Are You a Digital Citizen?

Filed under: General HR Buzz9:38 am

As a Baby Boomer /Gen Y (depending what time charts you refer to), I vividly remember the advent of computers, cell phones and social media. My first experience with a computer was at my first official job after college. It was big, clunky, very slow, and DOS based. The DOS commands are forever engrained in my brain. At that age, I was the “young” person in the office and so excited to learn about Lotus 1-2-3 and WordPerfect!

Fast forward 30 years, I realize I may be a little behind the times as I was reminded when I ran across a new term that I wasn’t familiar with. That term is “digital literacy”. According to Wikipedia, the definition of digital literacy is the ability to locate, organize, understand, evaluate, and analyze information using digital technology. Wikipedia goes on to say “It involves a working knowledge of current high-technology, and an understanding of how it can be used. Further, digital literacy involves a consciousness of the technological forces that affect culture and human behavior. Digitally literate people can communicate and work more efficiently, especially with those who possess the same knowledge and skills.”

The technology referred to includes computer hardware, software, the Internet, and cell phones. And someone who uses these skills to interact with society may be called a digital citizen. I don’t know if this is a term we will start seeing on resumes, but it made me wonder if the following will soon be a question we ask during interviews: “Do you consider yourself to be digitally literate and a digital citizen?”

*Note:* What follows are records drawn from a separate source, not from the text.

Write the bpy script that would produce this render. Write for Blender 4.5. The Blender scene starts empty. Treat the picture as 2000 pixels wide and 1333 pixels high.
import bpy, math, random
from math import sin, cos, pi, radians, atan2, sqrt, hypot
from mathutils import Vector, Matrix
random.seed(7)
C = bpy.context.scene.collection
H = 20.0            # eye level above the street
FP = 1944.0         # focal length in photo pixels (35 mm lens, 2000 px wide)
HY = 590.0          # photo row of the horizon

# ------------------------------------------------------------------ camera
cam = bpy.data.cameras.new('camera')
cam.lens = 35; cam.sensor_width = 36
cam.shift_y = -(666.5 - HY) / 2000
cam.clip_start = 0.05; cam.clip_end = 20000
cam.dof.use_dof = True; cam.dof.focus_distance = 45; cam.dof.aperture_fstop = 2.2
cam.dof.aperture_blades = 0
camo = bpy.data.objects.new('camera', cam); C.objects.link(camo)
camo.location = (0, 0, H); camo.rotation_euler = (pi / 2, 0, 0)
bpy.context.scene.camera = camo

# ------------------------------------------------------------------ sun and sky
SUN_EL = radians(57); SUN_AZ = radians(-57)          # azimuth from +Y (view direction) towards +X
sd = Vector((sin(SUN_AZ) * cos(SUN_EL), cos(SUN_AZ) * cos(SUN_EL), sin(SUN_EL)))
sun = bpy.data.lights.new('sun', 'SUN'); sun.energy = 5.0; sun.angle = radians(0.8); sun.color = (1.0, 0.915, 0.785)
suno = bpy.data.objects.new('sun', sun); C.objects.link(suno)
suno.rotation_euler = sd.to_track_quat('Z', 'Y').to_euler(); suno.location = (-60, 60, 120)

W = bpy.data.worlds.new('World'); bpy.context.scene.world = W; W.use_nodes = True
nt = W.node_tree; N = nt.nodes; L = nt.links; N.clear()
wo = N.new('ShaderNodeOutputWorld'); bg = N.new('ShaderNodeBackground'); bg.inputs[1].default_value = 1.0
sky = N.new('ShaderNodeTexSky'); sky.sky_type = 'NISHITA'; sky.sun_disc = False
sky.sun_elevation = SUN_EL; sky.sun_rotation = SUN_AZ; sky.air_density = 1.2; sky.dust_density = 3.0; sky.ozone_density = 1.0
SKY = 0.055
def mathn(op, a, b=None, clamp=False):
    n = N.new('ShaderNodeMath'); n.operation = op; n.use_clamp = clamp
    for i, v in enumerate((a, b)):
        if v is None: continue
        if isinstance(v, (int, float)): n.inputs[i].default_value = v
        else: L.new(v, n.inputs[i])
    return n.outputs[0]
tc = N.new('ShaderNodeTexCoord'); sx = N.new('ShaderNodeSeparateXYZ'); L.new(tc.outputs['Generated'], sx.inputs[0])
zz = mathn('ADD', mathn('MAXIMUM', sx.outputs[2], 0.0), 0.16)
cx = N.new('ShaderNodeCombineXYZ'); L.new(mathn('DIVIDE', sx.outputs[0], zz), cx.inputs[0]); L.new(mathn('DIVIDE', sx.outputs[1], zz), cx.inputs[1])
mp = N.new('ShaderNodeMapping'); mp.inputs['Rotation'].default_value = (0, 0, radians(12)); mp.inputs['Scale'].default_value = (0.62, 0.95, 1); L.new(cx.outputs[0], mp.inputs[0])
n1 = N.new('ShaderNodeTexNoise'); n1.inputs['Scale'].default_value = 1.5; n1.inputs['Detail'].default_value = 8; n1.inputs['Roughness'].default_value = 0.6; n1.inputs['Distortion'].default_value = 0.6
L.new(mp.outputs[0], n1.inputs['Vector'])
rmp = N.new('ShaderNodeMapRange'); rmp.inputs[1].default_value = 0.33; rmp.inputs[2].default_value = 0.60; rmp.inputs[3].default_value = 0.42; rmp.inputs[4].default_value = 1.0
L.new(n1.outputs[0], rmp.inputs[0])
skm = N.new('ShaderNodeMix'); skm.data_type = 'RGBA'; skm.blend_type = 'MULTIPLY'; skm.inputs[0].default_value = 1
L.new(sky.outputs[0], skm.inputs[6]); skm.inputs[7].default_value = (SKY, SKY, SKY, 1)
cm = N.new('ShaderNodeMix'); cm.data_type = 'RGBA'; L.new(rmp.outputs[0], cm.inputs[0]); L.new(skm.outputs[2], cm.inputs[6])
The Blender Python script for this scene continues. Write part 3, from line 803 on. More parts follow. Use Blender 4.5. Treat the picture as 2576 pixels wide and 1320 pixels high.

These are undoubtedly skill sets that are essential for most jobs in the workplace. Just as filing, using the 10-key, and handwriting were important at one time, these new skills have risen to a point of necessity in most every job. If you are interested in reading more about this, there are other resources available:

  • Digital– U.S. Department of Labor website titled as “your destination for digital literacy resources and collaboration
  • Microsoft Digital Literacy – providing a curriculum to help develop a fundamental understanding of computers

Even as a Baby Boomer, I believe I am a digital citizen, even if in the entry level of the definition.